◆ **DATASET**:
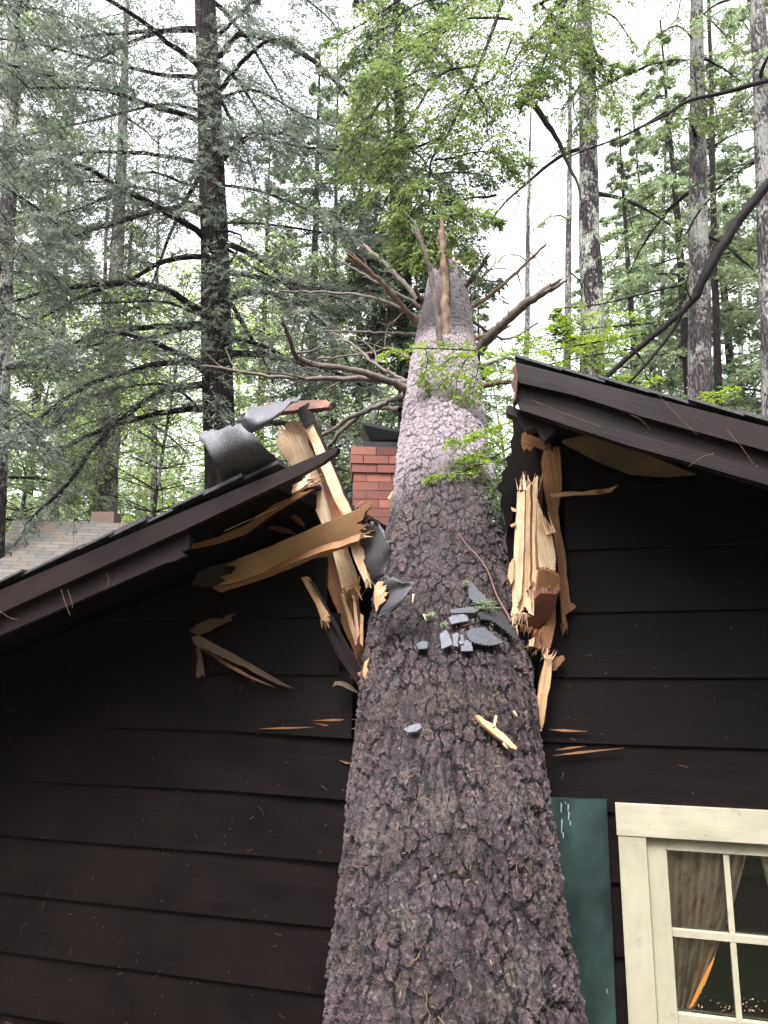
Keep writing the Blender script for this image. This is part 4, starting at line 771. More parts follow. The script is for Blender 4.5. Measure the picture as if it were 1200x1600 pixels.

==

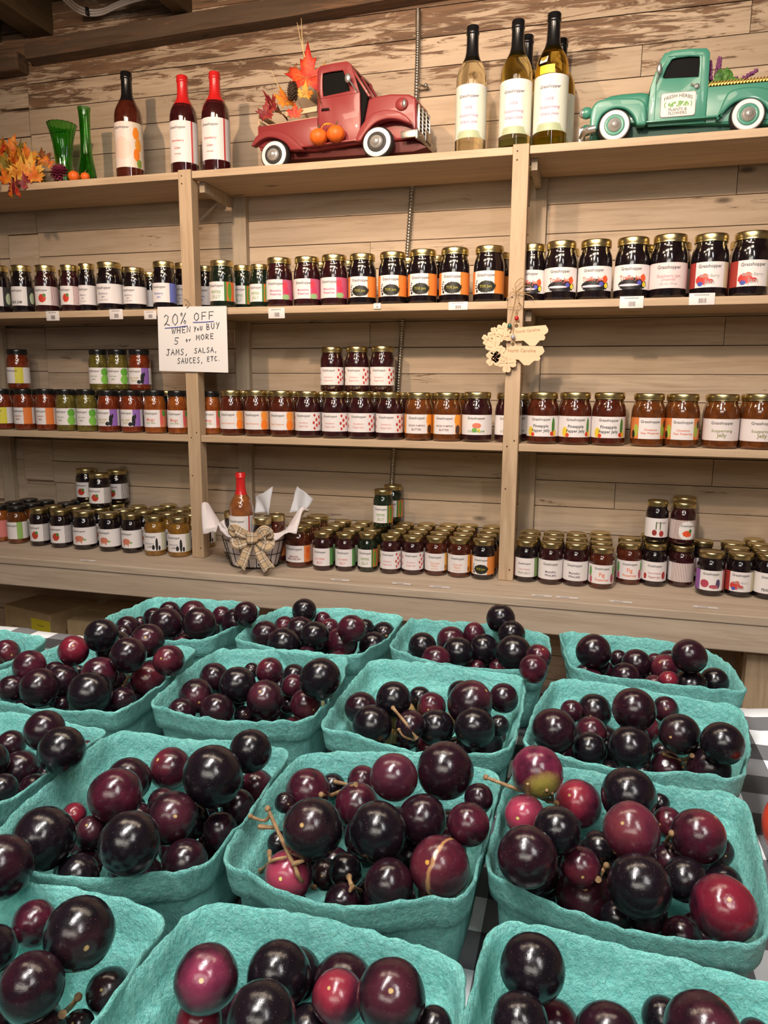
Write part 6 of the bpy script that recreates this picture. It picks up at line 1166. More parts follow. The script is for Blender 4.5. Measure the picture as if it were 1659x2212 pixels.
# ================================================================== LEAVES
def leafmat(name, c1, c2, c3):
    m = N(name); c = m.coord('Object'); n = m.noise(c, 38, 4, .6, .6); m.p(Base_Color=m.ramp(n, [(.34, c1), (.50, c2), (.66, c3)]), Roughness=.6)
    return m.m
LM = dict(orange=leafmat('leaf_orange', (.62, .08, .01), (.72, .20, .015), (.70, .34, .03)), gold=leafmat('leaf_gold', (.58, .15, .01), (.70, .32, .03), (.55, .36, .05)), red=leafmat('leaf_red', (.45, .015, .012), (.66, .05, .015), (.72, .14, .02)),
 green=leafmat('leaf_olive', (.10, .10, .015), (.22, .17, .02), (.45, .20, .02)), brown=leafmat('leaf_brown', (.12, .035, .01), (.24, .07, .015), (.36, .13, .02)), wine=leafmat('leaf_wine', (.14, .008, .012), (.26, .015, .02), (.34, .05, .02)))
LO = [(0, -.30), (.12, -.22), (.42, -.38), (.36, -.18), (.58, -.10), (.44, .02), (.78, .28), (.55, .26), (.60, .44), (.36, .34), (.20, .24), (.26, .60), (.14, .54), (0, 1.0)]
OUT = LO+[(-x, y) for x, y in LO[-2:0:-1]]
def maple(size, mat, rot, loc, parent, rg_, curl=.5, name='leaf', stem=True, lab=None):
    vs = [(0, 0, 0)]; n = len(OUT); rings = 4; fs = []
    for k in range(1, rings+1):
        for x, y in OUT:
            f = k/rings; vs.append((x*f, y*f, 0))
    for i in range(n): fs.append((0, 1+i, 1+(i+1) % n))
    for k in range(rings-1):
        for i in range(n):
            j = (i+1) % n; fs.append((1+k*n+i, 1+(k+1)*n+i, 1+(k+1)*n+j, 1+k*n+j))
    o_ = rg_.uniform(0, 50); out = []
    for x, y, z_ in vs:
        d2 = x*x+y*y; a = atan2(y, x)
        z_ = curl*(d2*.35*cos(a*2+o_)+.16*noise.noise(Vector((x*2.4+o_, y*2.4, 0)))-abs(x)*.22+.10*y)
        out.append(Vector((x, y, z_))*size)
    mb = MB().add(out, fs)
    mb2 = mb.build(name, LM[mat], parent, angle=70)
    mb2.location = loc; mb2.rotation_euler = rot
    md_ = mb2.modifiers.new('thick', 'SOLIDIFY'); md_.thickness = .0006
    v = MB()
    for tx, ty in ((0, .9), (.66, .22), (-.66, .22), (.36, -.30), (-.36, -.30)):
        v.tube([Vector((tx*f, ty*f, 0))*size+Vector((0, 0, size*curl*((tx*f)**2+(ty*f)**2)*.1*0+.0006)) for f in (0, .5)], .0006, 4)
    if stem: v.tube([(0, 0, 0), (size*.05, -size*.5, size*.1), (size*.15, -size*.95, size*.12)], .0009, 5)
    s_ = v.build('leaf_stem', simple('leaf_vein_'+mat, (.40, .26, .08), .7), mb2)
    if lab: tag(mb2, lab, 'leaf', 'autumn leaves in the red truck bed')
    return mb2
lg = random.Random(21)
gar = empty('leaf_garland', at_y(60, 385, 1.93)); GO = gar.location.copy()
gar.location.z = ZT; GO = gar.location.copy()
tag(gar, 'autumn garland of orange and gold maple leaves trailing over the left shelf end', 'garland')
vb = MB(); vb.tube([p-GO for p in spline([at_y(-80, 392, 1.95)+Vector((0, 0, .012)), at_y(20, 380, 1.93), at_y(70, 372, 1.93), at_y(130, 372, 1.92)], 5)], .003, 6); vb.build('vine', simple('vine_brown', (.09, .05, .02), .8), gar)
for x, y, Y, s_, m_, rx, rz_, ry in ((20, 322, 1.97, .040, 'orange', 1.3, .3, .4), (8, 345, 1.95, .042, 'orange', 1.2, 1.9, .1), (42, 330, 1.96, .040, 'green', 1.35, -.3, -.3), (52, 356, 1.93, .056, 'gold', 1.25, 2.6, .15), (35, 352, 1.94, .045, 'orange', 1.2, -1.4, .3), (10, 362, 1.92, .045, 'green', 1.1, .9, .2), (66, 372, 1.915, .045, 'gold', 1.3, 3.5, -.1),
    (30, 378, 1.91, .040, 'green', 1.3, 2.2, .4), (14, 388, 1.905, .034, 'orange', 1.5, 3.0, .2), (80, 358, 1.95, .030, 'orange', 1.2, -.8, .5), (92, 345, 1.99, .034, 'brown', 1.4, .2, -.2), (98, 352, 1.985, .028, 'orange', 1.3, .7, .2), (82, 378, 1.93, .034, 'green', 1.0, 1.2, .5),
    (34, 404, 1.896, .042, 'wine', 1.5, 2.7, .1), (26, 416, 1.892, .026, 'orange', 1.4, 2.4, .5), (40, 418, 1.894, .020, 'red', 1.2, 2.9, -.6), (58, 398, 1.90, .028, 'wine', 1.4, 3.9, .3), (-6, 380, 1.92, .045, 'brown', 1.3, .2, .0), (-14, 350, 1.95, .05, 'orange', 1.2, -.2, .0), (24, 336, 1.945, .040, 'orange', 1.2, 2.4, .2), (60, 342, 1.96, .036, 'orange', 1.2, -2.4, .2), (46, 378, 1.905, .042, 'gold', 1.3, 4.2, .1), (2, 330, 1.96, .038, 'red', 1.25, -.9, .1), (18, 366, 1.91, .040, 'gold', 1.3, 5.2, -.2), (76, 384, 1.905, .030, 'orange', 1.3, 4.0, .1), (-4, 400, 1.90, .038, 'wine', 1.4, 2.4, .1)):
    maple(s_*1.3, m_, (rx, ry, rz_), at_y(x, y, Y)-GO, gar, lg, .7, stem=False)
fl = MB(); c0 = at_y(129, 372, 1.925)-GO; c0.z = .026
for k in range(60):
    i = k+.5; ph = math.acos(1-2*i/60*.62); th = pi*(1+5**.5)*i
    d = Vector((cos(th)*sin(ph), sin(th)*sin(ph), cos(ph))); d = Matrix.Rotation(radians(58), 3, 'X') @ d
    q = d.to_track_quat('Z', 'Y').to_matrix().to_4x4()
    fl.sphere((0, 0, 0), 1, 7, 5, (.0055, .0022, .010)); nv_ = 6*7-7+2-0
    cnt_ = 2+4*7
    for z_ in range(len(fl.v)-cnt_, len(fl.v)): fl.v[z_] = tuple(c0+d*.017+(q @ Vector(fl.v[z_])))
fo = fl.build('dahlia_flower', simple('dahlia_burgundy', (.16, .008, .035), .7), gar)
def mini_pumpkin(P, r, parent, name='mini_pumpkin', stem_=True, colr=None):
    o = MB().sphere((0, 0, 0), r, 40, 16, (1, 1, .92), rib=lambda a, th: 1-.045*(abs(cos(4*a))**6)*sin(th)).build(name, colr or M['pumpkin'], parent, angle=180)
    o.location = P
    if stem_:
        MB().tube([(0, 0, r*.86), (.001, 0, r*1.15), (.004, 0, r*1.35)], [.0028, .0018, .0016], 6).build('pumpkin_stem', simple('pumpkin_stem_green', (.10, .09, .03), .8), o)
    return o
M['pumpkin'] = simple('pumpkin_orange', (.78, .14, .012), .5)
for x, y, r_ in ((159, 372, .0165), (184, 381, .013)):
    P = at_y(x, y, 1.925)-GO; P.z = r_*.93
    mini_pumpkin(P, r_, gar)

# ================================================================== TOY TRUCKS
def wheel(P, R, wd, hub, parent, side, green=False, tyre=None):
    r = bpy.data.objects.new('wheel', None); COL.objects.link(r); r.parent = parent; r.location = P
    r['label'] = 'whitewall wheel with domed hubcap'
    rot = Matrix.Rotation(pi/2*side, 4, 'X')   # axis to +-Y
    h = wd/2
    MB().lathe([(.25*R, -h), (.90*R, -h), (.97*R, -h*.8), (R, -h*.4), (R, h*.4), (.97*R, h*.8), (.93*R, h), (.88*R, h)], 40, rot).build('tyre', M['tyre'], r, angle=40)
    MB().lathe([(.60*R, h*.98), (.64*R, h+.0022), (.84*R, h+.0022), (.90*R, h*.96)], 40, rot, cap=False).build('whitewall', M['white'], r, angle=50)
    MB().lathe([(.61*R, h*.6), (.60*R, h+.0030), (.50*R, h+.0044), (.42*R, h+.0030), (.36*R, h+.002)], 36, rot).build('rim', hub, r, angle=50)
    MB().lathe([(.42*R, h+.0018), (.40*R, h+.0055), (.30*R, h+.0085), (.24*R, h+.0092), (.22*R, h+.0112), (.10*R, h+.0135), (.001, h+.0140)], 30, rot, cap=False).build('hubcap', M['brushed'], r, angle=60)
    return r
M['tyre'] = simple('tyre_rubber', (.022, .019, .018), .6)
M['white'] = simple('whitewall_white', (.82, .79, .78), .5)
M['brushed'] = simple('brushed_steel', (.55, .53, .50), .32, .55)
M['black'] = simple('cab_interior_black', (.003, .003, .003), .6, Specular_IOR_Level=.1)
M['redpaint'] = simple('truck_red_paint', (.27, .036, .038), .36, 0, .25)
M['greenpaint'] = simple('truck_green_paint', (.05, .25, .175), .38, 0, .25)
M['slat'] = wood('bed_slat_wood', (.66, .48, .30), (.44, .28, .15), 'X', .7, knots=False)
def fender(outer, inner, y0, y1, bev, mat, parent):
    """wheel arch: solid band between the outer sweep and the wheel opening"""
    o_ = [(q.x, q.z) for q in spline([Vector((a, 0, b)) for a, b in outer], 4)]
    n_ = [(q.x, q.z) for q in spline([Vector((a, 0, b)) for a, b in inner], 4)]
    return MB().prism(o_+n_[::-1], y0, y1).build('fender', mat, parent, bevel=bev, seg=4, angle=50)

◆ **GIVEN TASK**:
Copy, from the material, each line that holds the string "Measure".

◆ **SOLUTION**:
Keep writing the Blender script for this image. This is part 4, starting at line 771. More parts follow. The script is for Blender 4.5. Measure the picture as if it were 1200x1600 pixels.
Write part 6 of the bpy script that recreates this picture. It picks up at line 1166. More parts follow. The script is for Blender 4.5. Measure the picture as if it were 1659x2212 pixels.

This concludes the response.